- **GIVEN TASK**: Reproduce, word for word, every line from the first one down to the line containing "bl = link('light_bulb', new(bm), M['bulb'], smooth=True);", and nothing else.

[MATERIAL start]

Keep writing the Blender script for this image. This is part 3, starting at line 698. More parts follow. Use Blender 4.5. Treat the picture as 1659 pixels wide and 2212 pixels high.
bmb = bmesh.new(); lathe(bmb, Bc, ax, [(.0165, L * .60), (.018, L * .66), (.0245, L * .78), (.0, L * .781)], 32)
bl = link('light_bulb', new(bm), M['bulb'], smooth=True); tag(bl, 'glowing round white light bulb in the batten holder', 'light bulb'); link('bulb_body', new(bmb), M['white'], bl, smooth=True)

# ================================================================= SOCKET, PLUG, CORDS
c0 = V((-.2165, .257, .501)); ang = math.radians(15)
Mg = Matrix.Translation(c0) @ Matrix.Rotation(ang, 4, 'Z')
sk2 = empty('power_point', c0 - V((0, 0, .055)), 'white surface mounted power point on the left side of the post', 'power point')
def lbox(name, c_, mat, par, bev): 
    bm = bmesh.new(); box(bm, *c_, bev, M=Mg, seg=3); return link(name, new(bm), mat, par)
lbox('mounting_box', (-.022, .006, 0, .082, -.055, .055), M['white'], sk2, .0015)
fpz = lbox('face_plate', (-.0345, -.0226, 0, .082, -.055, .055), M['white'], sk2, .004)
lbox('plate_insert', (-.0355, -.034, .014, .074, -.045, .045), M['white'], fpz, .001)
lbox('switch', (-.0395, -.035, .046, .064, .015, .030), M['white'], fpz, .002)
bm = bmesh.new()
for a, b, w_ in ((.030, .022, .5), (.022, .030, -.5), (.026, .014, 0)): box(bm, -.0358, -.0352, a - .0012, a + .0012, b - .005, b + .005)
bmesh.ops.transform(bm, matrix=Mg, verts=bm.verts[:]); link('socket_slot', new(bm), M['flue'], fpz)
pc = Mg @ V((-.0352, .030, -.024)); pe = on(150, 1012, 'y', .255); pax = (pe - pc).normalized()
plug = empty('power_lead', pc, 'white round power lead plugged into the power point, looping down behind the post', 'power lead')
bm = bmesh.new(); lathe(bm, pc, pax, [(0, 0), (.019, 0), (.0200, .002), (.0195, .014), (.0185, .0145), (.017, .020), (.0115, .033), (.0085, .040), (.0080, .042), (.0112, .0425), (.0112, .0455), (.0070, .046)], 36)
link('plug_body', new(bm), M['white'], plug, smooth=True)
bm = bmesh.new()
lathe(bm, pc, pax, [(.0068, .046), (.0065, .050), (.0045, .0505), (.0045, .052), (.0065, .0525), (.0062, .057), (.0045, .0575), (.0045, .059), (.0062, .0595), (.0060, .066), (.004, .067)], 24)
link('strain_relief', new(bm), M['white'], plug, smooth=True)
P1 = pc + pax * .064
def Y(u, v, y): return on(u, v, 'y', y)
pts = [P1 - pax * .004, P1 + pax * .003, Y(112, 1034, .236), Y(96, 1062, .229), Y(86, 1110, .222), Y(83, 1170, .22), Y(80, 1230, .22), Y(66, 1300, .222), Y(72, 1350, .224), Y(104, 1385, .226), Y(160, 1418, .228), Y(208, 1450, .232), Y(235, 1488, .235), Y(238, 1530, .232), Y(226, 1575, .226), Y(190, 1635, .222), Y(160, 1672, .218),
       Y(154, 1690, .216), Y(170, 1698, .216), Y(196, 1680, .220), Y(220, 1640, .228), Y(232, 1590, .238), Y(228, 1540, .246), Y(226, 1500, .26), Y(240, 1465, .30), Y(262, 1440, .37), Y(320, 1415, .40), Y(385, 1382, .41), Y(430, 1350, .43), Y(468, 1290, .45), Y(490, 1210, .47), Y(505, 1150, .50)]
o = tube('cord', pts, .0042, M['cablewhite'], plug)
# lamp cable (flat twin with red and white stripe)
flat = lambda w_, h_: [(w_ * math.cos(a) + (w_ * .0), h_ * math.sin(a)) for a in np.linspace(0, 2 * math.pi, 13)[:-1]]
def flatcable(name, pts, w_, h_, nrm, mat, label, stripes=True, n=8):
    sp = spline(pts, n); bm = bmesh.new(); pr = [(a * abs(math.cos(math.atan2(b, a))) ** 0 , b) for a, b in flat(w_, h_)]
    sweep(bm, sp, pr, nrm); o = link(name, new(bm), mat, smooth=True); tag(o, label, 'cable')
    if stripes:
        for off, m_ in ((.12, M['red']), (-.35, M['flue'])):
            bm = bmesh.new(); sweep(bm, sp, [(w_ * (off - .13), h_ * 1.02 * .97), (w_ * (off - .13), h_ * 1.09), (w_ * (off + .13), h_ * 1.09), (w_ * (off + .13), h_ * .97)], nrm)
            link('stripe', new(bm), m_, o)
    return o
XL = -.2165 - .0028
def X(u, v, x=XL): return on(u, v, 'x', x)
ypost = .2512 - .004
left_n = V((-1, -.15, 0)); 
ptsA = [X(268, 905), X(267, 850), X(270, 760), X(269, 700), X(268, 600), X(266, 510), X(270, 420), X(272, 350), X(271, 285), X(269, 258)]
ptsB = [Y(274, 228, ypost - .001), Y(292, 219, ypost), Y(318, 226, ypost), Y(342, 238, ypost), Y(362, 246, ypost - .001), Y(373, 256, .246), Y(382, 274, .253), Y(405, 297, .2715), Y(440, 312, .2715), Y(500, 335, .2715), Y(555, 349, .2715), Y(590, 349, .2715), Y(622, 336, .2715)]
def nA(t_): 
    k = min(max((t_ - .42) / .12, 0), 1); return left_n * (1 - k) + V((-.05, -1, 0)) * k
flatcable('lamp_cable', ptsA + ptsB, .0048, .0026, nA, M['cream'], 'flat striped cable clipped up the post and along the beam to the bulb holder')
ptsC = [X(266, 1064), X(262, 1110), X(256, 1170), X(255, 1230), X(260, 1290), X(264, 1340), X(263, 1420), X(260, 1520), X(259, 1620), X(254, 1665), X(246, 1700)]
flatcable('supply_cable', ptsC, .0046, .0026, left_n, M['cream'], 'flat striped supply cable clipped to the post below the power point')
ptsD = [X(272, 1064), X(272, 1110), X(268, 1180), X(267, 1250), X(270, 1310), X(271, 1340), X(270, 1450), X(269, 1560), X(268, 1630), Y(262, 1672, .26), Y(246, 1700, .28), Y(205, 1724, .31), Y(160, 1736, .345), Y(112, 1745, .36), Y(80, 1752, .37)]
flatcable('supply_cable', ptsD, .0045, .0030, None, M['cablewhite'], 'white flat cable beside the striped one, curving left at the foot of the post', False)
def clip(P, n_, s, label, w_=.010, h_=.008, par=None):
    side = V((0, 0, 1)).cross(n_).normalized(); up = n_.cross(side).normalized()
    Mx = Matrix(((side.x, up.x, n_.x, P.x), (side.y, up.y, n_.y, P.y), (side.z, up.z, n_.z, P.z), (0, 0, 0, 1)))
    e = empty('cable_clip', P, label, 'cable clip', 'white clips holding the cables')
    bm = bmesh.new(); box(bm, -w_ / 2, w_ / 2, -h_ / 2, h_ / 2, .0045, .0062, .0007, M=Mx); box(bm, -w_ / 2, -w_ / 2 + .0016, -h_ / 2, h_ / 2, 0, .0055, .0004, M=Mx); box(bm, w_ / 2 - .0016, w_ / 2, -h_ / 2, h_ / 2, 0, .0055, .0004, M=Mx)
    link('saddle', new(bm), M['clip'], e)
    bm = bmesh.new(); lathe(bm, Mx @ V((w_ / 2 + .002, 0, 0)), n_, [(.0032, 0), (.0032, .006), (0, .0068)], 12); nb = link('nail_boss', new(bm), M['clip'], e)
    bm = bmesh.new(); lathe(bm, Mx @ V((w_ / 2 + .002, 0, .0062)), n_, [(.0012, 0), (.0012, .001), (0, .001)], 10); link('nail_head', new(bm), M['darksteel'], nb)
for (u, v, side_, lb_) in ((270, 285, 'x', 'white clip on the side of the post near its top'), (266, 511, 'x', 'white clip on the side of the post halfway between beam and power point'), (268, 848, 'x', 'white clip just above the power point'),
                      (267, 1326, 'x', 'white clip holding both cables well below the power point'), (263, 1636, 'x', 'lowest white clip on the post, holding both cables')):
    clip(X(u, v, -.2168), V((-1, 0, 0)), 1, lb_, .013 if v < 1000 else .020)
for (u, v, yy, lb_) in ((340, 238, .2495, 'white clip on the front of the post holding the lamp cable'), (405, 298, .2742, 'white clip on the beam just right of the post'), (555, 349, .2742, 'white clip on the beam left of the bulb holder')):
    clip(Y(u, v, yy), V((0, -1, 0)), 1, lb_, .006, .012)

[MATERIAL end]

- **EXERCISE RESULT**:
Keep writing the Blender script for this image. This is part 3, starting at line 698. More parts follow. Use Blender 4.5. Treat the picture as 1659 pixels wide and 2212 pixels high.
bmb = bmesh.new(); lathe(bmb, Bc, ax, [(.0165, L * .60), (.018, L * .66), (.0245, L * .78), (.0, L * .781)], 32)
bl = link('light_bulb', new(bm), M['bulb'], smooth=True); tag(bl, 'glowing round white light bulb in the batten holder', 'light bulb'); link('bulb_body', new(bmb), M['white'], bl, smooth=True)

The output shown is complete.